Matteo Renzi e altri esponenti di Italia Viva hanno ripetuto più volte il loro sostegno in aula allo scostamento di bilancio e al cosiddetto decreto-ristori.
Crisi di governo: e ora cosa succede?
Dobbiamo però considerare, con la crisi oramai in corso, il fallimento di chi aveva cercato di mediare fino all’ultimo. Non a caso al Nazareno si guarda con irritazione alla responsabilità di fronte ad un Paese in crisi e all’effetto domino che l’instabilità politica può avere nelle cancellerie mondiali.
Tanto che, sui cellulari dei Dem, girano vorticosamente gli screenshot del racconto della crisi sul Financial Times. La seconda conseguenza della mossa di Renzi è l’irrigidimento della posizione del premier.
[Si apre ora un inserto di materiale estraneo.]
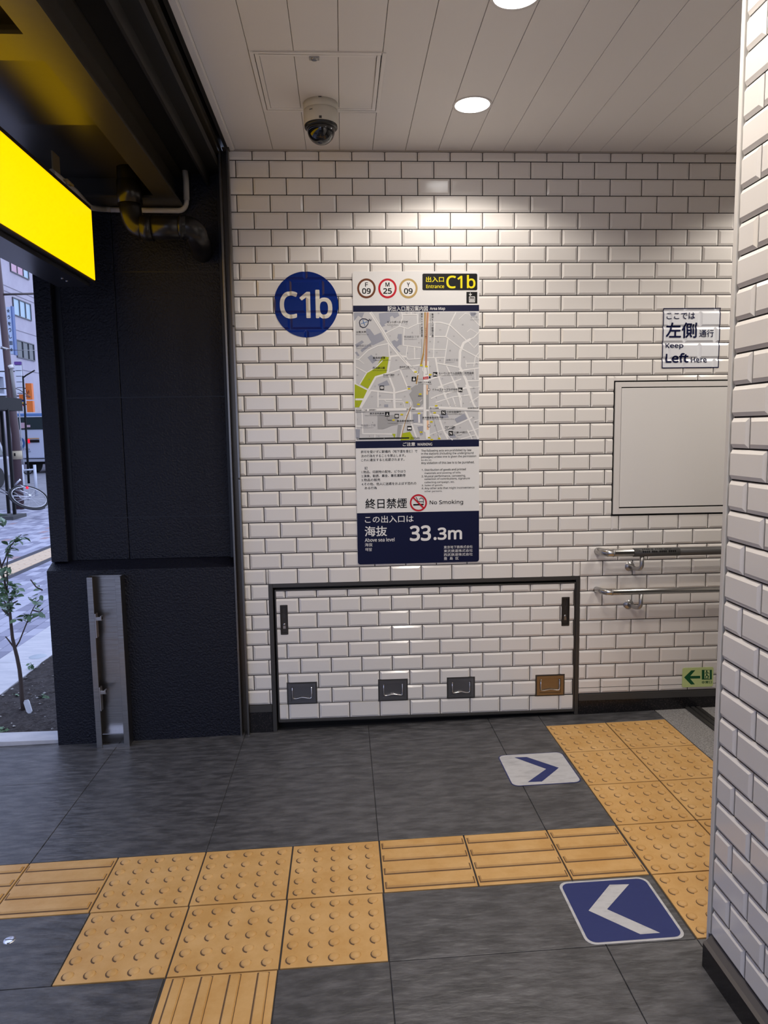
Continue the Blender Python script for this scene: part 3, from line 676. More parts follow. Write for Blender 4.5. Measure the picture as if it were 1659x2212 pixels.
T6 = [('セントポールプラザ',452,195,718,225,k_,.01),('St.Paul\'s Plaza',455,240,585,254,k_,0),('立教大学',55,325,182,352,k_,.01),('Rikkyo University',55,366,215,379,k_,0),('西池袋三丁目',60,500,248,528,tg_,0),('Nishi-Ikebukuro 3',60,540,225,552,tg_,0),
('豊島税務署',270,655,428,682,k_,.01),('Toshima Taxation Office',270,693,492,706,k_,0),('西池袋公園',268,783,422,812,k_,.01),('Nishi-Ikebukuro Park',268,824,455,836,k_,0),('西池袋公園前',402,877,545,898,k_,.01),('Nishi-Ikebukuro Park',402,906,538,917,k_,0),
('西池袋公園入口',612,775,782,797,k_,.01),('Nishi-Ikebukuro Park Entrance',612,804,812,814,k_,0),('西池袋五丁目',668,385,857,412,tg_,0),('Nishi-Ikebukuro 5',668,424,832,436,tg_,0),('池袋二丁目',1202,682,1357,710,tg_,0),('Ikebukuro 2',1202,720,1310,732,tg_,0),('池袋',1520,95,1585,120,tg_,0),('三丁目',1520,135,1605,160,tg_,0),('Ikebukuro 3',1515,175,1625,187,tg_,0),
('スーパーホテル池袋西口天然温泉',1107,850,1560,880,k_,.008),('SuperHotel Ikebukuro West Natural Hot Spring',1107,884,1535,899,k_,0),('ホテルスタープラザ池袋',1030,1060,1352,1090,k_,.008),('Hotel Starplaza Ikebukuro',1115,1094,1352,1107,k_,0),('池袋二又交番前',847,972,1014,993,k_,.01),('Ikebukuro Futamata Koban',847,999,1024,1010,k_,0),
('N',218,172,248,200,n_,.03)]
for (b, a0, b0, a1, b1, m, bo) in T6: P.text(b, a0, b0, a1, b1, m, bo)
P.text('東京メトロ 有楽町線', 885, 92, 908, 400, k_, .01, 1, 1); P.text('Tokyo Metro Yurakucho Line', 866, 92, 878, 365, k_, 0, 1, 1); P.text('東京メトロ 副都心線', 1020, 98, 1046, 405, k_, .01, 1, 1); P.text('Tokyo Metro Fukutoshin Line', 1000, 98, 1012, 382, k_, 0, 1, 1); P.text('アゼリア通り', 936, 285, 958, 430, b_r, .0, 1, 1)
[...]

E il ritorno, se vogliamo, della suggestione Responsabili. Alcune fonti parlamentari parlano di un gruppo di centro, al Senato, che si aggancerebbe all’Udc. Alla Camera cinque M5S nel pomeriggio sono passati alla componente Centro Democratico del gruppo Misto.
E se Conte chiedesse riscontro in Aula?
Conte potrebbe anche correre il rischio di fare la conta dei numeri in Aula: ma in caso di sconfitta il premier non avrebbe più la possibilità di tornare a Palazzo Chigi e si aprirebbe, per l’Italia, la possibilità di un governo istituzionale. Con che premier? Qualcuno, nei palazzi romani, qualcuno fa l’esempio di di Romano Prodi, gran tessitore dei rapporti con l’Europa.
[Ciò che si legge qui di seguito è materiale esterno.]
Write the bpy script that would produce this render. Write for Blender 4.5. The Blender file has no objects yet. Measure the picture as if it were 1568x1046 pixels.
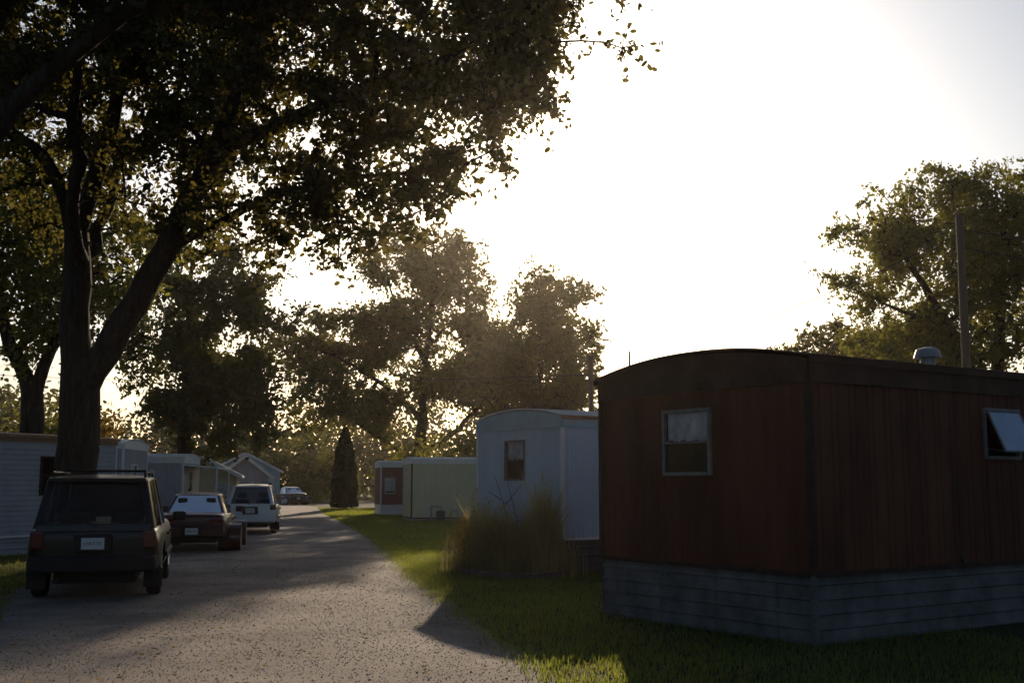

La scommessa di Renzi sta, d’altra parte, proprio nella difficoltà di fare un governo con i Responsabili e nell’impossibilità, che l’ex premier ripete a microfoni accesi e spenti, di tornare subito al voto.
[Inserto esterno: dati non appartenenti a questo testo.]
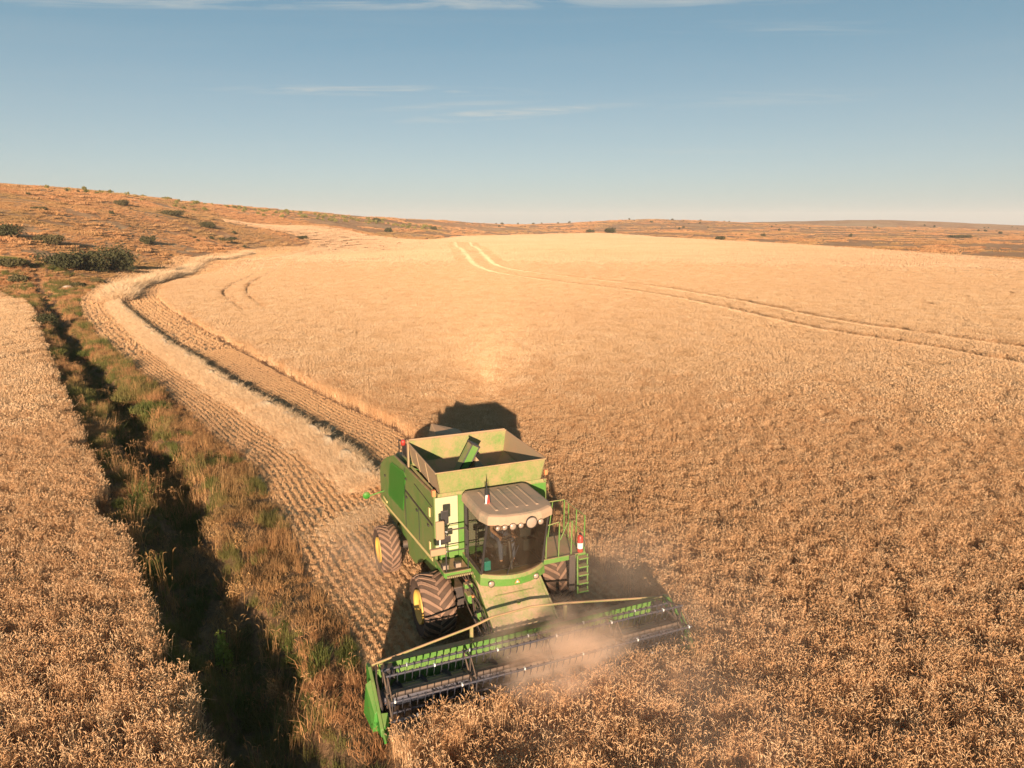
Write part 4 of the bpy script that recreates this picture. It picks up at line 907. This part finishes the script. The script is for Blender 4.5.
for k in range(90):
    y = -HW + .05 + k * (2 * HW - .1) / 89; a.add([(3.42, y - .02, .12), (3.42, y + .02, .12), (3.54, y, .11), (3.42, y, .15)], [(0, 1, 2), (0, 2, 3), (1, 3, 2)])
a.build('cutter_bar', M['dark'], hd)
for s in (-1, 1):
    y0, y1 = s * (HW + .02), s * (HW + .09)
    a = MB(); a.prism([(2.30, .25), (2.30, 1.12), (2.52, 1.16), (2.85, 1.02), (3.2, .78), (3.60, .48), (3.68, .36), (3.1, .10), (2.5, .1)], y0, y1)
    ed = a.build('end_divider', M['green_clean'], hd, .012)
    a2 = MB(); a2.hexa([(2.75, s * (HW + .09), .3), (3.38, s * (HW + .09), .28), (3.38, s * (HW + .20), .28), (2.75, s * (HW + .26), .3)], [(2.80, s * (HW + .09), 1.06), (3.34, s * (HW + .09), .70), (3.34, s * (HW + .14), .64), (2.80, s * (HW + .20), .98)])
    a2.hexa([(3.3, s * (HW - .16), .12), (3.6, s * (HW - .02), .12), (3.6, s * (HW + .02), .12), (3.3, s * (HW + .02), .12)], [(3.35, s * (HW - .12), .62), (3.55, s * (HW - .02), .48), (3.55, s * (HW + .02), .48), (3.35, s * (HW + .02), .64)])
    a2.tube([(3.58, s * (HW + .05), .42), (3.82, s * (HW + .03), .34)], [.05, .015], n=7)
    a3 = a2.build('divider_shield', M['green_clean'], hd, .01)
    a2 = MB(); a2.tube([(2.45, s * (HW - .25), 1.10), (3.25, s * (HW - .20), .98)], .035); a2.box((2.55, s * (HW - .3), 1.0), (.35, .25, .22)); a2.tube([(2.40, s * (HW - .1), 1.14), (2.95, s * (HW + .0), 1.12), (3.4, s * (HW + .0), .8)], .02); a2.build('reel_arm', M['black'], hd, .01)
    a2 = MB(); a2.lathe([(0, -.03), (.30, -.03), (.30, .03), (0, .03)], (2.95, s * (HW - .02), .62), 'y', 22); a2.build('drive_cover', M['black'], hd)

def at_c(x, y, z=0):
    p = P2(x, y); return (p[0], p[1], z)
# fire extinguisher by the ladder
r_ = empty('fire_extinguisher', at_c(.95, 2.03, 1.97), YAW); tag(r_, 'red fire extinguisher with white label standing by the platform ladder', 'fire extinguisher')
a = MB(); a.lathe([(0, 0), (.07, 0), (.075, .02), (.075, .38), (.06, .43), (.03, .46), (0, .46)], (0, 0, 0), 'z', 18); cyl = a.build('cylinder', M['red'], r_)
a = MB(); a.lathe([(.077, .10), (.077, .25)], (0, 0, 0), 'z', 18); a.build('paper_label', M['white'], cyl)
a = MB(); a.box((.02, 0, .49), (.12, .03, .03)); a.tube([(0, .02, .47), (.08, .07, .42), (.10, .08, .15)], .012); a.build('handle', M['black'], r_)
a = MB(); a.box((0, 0, .12), (.22, .16, .24)); o = a.build('cool_box', M['teal'], None, .02); o.location = at_c(1.2, -.60, 2.126); o.rotation_euler = (0, 0, YAW); tag(o, 'small teal cool box on the cab floor beside the door', 'box')

# ------------------------------------------------------------ the driver
def skinmesh(name, joints, edges, mat, parent=None, sub=2, loc=None):
    me = bpy.data.meshes.new(name); me.from_pydata([j[0] for j in joints], edges, []); me.materials.append(mat)
    o = bpy.data.objects.new(name, me); col.objects.link(o); sm = o.modifiers.new('skin', 'SKIN'); sm.use_smooth_shade = True
    if not me.skin_vertices: me.skin_vertices.new()
    for i, j in enumerate(joints):
        v = me.skin_vertices[0].data[i]; r = j[1]; v.radius = r if isinstance(r, tuple) else (r, r); v.use_root = (i == 0)
    s = o.modifiers.new('sub', 'SUBSURF'); s.levels = s.render_levels = sub
    if parent: o.parent = parent
    return o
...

Per il leader di Iv gli scenari sono quattro:
- il Conte-ter dopo le dimissioni formali del premier e l’apertura di un tavolo sul programma;
- un nuovo governo con la medesima maggioranza e un premier che sia del Pd o perfino Luigi Di Maio;
- un premier istituzionale;
- un premier sostenuto dal centrodestra con Iv all’opposizione.
Di certo, a Renzi, l’apertura «fatta in piazza» da Conte non è bastato. Frenetici sono stati i contatti tra l’ex premier e Dario Franceschini, che ha provato a mediare fino a pochi minuti prima della conferenza stampa.
Ma non è bastato.
Quali sono allora le varie possibilità?
Le dimissioni delle ministre di Italia Viva ha portato, al momento, il governo a non avere più la maggioranza al Senato
La prima fase passa necessariamente da una di queste strade:
- Conte, d’accordo con M5S e PD, tratta con Renzi: si accordano su nuove condizioni e patti per governare, e la crisi si risolve magari cambiando qualche ministro, ma con lo stesso presidente del Consiglio e la stessa maggioranza;
- Conte trova abbastanza senatori attualmente all’opposizione disposti a sostenere il governo (i “responsabili”), e riesce a raggiungere la maggioranza senza Italia Viva, lasciando Renzi all’opposizione. Va in Parlamento chiedendo la fiducia, e la ottiene;
- il Premier pensa di aver trovato abbastanza senatori che lo sostengono, ma sbaglia i conti e il Senato lo sfiducia: deve quindi andare al Quirinale a dimettersi;
- Conte cerca per un po’ i senatori, ma si rende conto che non ci sono e si dimette senza nemmeno passare dal voto di fiducia in Parlamento;
- Conte, prima di dimettersi o di chiedere la fiducia, può andare in Parlamento per riferire della crisi, in modo interlocutorio: passaggio che in tanti gli stanno chiedendo.
Questo è quello che può succedere, di fatto. Non vuol dire che sia tutto egualmente probabile.
Oggi, per esempio, dal PD e dal M5S sono arrivati segnali e dichiarazioni che rendono sempre più implausibile la prima possibilità, quella di una risoluzione “pacifica” della crisi e con Italia Viva che rimane nella maggioranza sostenendo Conte.
Gli sviluppi successivi dipendono da cos’è successo nella prima fase: se Conte riesce a trovare una maggioranza alternativa, continua a governare, più o meno serenamente a seconda di quanto ampi saranno i suoi numeri al Senato.
Con le dimissioni si potrebbero avere diversi scenari
Nel caso in cui le dimissioni arrivassero dopo una prima ricerca fallita dei senatori mancanti, e dopo la sfiducia del Parlamento, sarebbe probabilmente più difficile che Mattarella lo incaricasse di riprovarci una seconda volta.
A quel punto sarebbe plausibile che il presidente della Repubblica cercasse un nome alternativo, dopo le consultazioni con i partiti, capace di ottenere il sostegno della maggioranza attuale o di una più ampia che comprenda magari anche parte del centrodestra.
Se non ci riuscisse, a quel punto l’unica alternativa sarebbe sciogliere le camere e convocare nuove elezioni.